During a Board of Mayor and Aldermen work session earlier this week, city leaders indicated they would be willing to work with Engage Tri-Cities on coming up with a time table for the renovation project.

“Absolutely,” said City Manager Jeff Fleming when asked about the possibility of working with Engage Tri-Cities. “As long as no one is in the building, it’s not posing a safety hazard. We have some discretionary time before we have to go (the demolition) route.

“We would like to get with them and understand and develop what is a reasonable time frame to expect them to be able to bring the building up to current code.”

Johnathon Anderson, who founded Engage Tri-Cities two years ago with his wife, Carla, said he plans to reach out to the city soon, if it doesn’t reach out to him first.

“Our position is still the same — it’s our desire to renovate the property,” Anderson said. “We’d like to have a little time so we could present a plan to them and a timeline and hopefully get the green light to move forward from there.”


Kingsport estimates the building is worth only $180,000 in its current condition and that at least $235,000 would be needed to bring it up to code and make it fit for public use. It needs a new roof, interior improvements, electrical upgrades and possibly more work.

Anderson’s ballpark number for the repairs is around $150,000, which includes in-kind donations.

A Kingsport architect has been working with Anderson on the property, is familiar with it and has gone to it numerous times. A Morristown company has agreed to put a new roof on the building, and several other contractors — of notable size — are ready to come on board as well, Anderson said.

“We plan to meet with a couple of general contractors next week once we have everything nailed down, and hopefully within the next two weeks we’ll have a plan for the city and ideally get moving at the beginning of the year,” Anderson said. “Realistically, nine months is probably a pretty solid time frame.”

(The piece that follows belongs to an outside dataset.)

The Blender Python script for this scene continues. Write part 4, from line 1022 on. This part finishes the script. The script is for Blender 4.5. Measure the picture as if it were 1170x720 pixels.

Going around the table at last week’s meeting, city leaders said Engage Tri-Cities could have four to six months to bring the building up to code. Right now, no time table is set in stone.

Fleming said from the city’s standpoint, he wants to make sure the building is safe for occupancy, if possible, and to give Engage Tri-Cities enough time to determine if it’s affordable to do that.

“Hopefully, through their outreach they’ve been able to connect with professionals who have the expertise to put together a definitive plan and time frame for these code violations to be addressed,” Fleming said.